== AVAILABLE DATA

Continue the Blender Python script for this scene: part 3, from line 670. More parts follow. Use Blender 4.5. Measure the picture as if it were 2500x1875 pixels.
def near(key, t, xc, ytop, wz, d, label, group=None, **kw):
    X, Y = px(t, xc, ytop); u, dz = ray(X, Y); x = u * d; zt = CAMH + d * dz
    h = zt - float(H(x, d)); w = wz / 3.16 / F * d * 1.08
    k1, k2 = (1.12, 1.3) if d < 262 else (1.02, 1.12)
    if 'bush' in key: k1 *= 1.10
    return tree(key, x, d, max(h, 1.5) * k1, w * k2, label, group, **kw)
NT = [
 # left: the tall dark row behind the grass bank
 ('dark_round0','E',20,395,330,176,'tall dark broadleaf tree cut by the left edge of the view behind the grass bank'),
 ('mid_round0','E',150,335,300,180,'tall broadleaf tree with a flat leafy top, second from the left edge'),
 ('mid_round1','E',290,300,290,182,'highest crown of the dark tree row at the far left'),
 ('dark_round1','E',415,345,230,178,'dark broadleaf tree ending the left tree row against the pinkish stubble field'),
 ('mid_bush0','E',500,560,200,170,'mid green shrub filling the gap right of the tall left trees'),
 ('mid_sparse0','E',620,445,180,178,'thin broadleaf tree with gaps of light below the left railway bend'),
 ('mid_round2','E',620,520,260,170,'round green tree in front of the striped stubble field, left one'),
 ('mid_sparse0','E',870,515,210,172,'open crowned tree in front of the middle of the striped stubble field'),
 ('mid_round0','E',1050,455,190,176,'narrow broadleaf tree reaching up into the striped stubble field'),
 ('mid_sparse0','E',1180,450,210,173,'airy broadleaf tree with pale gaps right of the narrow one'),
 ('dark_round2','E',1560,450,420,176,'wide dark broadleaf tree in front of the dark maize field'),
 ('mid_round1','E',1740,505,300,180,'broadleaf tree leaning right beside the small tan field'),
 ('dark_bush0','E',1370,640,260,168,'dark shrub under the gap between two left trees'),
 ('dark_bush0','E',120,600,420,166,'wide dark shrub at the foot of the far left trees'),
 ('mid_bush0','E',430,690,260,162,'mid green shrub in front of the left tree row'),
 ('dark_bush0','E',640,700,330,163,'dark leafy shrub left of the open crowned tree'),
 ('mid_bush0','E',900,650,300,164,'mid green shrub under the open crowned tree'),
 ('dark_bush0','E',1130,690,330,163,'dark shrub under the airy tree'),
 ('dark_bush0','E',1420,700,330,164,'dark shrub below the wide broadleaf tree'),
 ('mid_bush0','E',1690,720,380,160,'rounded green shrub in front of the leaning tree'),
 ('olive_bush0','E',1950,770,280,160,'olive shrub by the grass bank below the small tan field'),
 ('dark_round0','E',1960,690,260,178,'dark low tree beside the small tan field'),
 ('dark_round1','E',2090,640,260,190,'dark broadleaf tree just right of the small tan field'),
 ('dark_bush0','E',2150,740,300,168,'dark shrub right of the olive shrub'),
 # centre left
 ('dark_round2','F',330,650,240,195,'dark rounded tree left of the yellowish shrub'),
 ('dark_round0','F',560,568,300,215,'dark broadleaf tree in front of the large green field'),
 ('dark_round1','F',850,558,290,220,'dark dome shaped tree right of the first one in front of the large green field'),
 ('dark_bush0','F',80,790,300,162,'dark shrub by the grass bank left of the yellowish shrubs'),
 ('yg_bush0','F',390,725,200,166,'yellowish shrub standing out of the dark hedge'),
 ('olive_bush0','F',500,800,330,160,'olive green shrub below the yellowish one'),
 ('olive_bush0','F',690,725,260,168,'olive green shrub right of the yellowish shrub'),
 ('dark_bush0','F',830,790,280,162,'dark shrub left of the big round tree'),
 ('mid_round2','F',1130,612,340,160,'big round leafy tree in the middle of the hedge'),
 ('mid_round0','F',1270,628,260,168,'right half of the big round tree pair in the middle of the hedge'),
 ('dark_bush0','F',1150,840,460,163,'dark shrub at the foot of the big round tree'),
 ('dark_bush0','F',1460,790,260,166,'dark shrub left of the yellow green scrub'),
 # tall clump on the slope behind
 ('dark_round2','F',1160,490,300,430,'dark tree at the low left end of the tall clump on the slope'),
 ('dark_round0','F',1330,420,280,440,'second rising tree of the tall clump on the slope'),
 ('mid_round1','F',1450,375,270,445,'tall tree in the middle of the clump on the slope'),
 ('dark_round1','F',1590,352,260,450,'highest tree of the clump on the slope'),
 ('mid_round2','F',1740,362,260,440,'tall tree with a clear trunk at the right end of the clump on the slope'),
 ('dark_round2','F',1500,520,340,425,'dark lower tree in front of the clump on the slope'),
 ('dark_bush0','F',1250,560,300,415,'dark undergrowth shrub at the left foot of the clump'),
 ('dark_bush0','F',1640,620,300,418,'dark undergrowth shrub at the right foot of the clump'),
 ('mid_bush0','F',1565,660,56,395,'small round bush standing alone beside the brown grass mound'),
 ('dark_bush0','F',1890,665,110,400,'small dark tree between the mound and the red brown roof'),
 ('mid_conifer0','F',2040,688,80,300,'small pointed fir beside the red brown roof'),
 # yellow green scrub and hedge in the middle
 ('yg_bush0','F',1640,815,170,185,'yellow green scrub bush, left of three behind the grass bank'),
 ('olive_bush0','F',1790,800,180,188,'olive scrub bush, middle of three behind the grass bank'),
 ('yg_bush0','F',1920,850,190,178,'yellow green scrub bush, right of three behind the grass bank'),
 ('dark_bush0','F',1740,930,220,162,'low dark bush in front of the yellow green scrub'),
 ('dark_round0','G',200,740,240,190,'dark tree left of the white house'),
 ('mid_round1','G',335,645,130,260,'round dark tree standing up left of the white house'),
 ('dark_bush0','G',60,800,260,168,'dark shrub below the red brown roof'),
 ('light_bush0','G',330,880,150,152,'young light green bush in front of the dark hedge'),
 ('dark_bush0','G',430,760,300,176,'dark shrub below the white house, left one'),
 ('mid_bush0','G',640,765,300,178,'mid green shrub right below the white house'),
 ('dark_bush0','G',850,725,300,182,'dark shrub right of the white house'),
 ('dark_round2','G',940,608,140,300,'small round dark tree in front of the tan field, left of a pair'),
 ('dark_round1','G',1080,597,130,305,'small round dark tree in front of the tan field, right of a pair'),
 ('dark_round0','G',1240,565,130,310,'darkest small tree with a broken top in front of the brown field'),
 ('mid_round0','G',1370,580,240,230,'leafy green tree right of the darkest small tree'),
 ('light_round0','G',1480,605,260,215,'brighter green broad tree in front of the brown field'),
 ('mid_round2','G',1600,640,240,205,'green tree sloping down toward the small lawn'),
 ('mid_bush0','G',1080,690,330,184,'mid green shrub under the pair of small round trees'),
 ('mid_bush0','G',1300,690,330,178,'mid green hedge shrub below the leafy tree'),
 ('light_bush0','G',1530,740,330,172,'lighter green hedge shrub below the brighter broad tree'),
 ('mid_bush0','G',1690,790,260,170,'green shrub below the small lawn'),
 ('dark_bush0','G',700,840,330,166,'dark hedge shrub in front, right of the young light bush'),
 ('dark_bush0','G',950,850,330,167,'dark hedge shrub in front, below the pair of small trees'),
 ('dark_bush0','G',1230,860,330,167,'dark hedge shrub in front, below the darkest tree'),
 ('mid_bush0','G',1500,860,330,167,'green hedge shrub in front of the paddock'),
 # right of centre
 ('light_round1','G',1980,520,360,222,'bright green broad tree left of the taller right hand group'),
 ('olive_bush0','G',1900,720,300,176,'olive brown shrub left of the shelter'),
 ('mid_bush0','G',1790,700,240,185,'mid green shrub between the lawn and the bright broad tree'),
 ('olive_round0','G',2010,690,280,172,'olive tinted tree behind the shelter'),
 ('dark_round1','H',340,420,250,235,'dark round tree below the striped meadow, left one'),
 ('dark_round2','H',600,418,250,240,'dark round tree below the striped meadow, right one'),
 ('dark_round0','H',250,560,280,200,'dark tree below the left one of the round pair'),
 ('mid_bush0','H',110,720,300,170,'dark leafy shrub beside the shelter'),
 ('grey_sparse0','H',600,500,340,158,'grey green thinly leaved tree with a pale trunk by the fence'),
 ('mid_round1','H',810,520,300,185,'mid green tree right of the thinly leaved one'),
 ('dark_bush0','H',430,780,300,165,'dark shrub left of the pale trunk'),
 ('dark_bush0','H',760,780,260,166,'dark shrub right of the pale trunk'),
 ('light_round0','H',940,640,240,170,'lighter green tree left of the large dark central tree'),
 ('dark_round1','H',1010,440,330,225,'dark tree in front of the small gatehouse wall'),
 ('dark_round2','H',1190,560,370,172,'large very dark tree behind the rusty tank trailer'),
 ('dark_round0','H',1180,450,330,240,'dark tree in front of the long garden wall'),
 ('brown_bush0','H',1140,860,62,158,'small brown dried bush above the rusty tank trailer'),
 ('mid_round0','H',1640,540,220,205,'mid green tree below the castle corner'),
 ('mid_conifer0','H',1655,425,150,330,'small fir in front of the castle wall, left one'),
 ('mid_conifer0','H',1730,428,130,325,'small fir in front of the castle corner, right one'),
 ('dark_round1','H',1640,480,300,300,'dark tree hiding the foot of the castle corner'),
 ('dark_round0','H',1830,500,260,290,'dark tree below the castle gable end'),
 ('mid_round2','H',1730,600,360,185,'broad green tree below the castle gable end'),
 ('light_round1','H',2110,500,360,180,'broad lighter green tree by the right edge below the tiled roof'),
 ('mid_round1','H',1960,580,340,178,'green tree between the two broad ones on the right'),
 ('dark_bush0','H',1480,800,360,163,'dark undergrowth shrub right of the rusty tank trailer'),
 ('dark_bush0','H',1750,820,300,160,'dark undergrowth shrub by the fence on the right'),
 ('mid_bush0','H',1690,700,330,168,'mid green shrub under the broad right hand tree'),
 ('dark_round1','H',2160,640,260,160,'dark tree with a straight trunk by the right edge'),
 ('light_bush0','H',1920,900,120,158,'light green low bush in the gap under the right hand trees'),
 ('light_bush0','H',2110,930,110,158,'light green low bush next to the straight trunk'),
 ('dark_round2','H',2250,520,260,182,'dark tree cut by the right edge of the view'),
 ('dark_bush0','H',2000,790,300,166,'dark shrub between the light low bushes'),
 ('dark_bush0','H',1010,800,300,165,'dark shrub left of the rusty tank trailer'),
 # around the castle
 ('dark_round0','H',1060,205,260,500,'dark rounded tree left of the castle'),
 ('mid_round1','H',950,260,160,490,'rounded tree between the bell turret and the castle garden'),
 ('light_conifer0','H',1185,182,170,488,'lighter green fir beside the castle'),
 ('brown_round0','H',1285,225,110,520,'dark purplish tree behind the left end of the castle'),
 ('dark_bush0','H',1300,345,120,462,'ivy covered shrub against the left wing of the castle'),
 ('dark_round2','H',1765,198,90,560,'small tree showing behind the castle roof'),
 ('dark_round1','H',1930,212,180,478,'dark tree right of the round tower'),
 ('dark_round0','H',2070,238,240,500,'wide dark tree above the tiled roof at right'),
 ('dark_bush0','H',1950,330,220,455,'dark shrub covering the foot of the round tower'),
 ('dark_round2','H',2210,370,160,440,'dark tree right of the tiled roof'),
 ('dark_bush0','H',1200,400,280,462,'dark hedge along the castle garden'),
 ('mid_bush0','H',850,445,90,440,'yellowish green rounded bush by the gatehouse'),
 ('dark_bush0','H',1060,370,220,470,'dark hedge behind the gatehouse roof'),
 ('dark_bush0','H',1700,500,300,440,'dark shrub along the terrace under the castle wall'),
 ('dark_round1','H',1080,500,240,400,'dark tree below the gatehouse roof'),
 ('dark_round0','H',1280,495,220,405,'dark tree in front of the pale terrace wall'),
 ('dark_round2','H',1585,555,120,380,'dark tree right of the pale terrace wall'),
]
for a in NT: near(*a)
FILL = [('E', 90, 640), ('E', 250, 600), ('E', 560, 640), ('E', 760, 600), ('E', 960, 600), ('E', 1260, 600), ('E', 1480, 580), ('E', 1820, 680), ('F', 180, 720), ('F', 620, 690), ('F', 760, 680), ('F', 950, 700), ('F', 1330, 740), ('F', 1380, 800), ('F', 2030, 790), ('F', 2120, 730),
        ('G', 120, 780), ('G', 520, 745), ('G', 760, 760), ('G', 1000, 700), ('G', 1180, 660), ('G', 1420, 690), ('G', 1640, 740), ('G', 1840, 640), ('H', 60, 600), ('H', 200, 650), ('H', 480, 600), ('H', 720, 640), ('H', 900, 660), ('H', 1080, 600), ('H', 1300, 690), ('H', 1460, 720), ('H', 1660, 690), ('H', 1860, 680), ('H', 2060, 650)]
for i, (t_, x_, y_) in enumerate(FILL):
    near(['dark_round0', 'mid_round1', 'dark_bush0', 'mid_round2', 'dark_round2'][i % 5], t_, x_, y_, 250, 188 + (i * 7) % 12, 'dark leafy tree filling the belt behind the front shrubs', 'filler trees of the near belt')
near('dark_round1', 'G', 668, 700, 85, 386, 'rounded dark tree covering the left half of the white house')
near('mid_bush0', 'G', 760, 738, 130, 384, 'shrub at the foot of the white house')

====

## WORK TO DO
On how many lines does the word "from" appear? Answer with only the number.

## COMPLETED TASK
2